Is the church ready for a little feminism?
Wait, the Catholic church?
Prey for the Devil scores points in understated ways. Virginia Madsen’s psychologist dismisses the rite and believes Ann suffers from unresolved trauma. This is treated as something to consider rather than as a narrative device representing good or evil. In the world created by writers Robert Zappia, Todd R. Jones and Earl Richey Jones, science and religion are equally helpful and problematic. It’s often fascinating the way the film respects and undermines simultaneously.
On the whole, exorcism films fall into two categories. One: religion is fake and Catholicism, in particular, is so steeped in misdeeds and debauchery that it may as well kneel to Satan. Two: faith is the only hope. Prey for the Devil suggests a more nuanced approach.
The film’s strengths are its moments of outright feminism because they feel informed rather than flippant. They’re also a bit muted by an acceptance of the “working from within the system” failure.
The other failure is the horror itself, and Stamm should know better. His 2008 gem The Last Exorcism is a standout in the sub-genre (and one of the welcome features where there’s nary a priest on the screen). The horror was inventive, primal and it packed an emotional punch.

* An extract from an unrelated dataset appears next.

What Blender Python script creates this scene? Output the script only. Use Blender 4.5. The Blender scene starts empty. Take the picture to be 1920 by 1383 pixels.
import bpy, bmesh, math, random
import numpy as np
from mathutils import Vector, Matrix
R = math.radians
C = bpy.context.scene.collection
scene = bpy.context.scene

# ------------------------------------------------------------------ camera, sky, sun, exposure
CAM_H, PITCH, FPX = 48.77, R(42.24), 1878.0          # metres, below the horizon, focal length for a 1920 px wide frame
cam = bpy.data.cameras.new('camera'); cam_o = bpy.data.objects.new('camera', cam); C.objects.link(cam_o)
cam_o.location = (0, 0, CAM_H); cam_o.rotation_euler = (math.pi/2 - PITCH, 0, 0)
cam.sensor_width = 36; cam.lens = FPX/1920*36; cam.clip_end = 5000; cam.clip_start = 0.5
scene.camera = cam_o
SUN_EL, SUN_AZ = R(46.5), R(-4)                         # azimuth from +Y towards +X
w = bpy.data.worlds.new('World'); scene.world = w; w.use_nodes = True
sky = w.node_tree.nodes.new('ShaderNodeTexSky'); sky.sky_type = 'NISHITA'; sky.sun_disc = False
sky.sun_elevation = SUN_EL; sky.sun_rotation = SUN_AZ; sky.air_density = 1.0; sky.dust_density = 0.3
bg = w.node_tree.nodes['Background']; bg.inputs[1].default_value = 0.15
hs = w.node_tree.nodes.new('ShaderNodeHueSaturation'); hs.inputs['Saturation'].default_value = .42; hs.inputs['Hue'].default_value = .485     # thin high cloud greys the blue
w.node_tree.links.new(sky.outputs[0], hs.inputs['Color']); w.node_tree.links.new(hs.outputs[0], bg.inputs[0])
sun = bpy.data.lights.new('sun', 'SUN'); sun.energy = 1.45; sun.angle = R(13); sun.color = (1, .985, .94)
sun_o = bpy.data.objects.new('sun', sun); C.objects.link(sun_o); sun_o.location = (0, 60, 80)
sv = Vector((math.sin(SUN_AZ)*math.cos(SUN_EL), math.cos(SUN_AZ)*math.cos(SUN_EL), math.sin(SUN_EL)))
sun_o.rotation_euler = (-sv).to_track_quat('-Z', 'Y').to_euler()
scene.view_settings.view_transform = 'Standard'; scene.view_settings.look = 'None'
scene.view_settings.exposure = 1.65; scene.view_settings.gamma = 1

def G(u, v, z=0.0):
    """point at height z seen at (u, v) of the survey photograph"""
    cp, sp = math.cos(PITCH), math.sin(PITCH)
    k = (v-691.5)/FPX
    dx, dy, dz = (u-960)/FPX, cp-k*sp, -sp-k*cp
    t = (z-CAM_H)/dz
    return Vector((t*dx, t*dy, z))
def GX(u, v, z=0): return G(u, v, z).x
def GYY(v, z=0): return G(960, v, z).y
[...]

A PG13 film, Prey for the Devil suffers from lack of imagination. If you’ve seen one crab walk you’ve seen them all, and Stamm doesn’t deliver a single unique moment of horror in 93 minutes.
But he knows that nothing takes down a Catholic girl faster than a lifetime of guilt and shame. That metaphor fits a tale of an irredeemable soul better than any I’ve seen, and a little slap of feminism is probably the only thing that can help.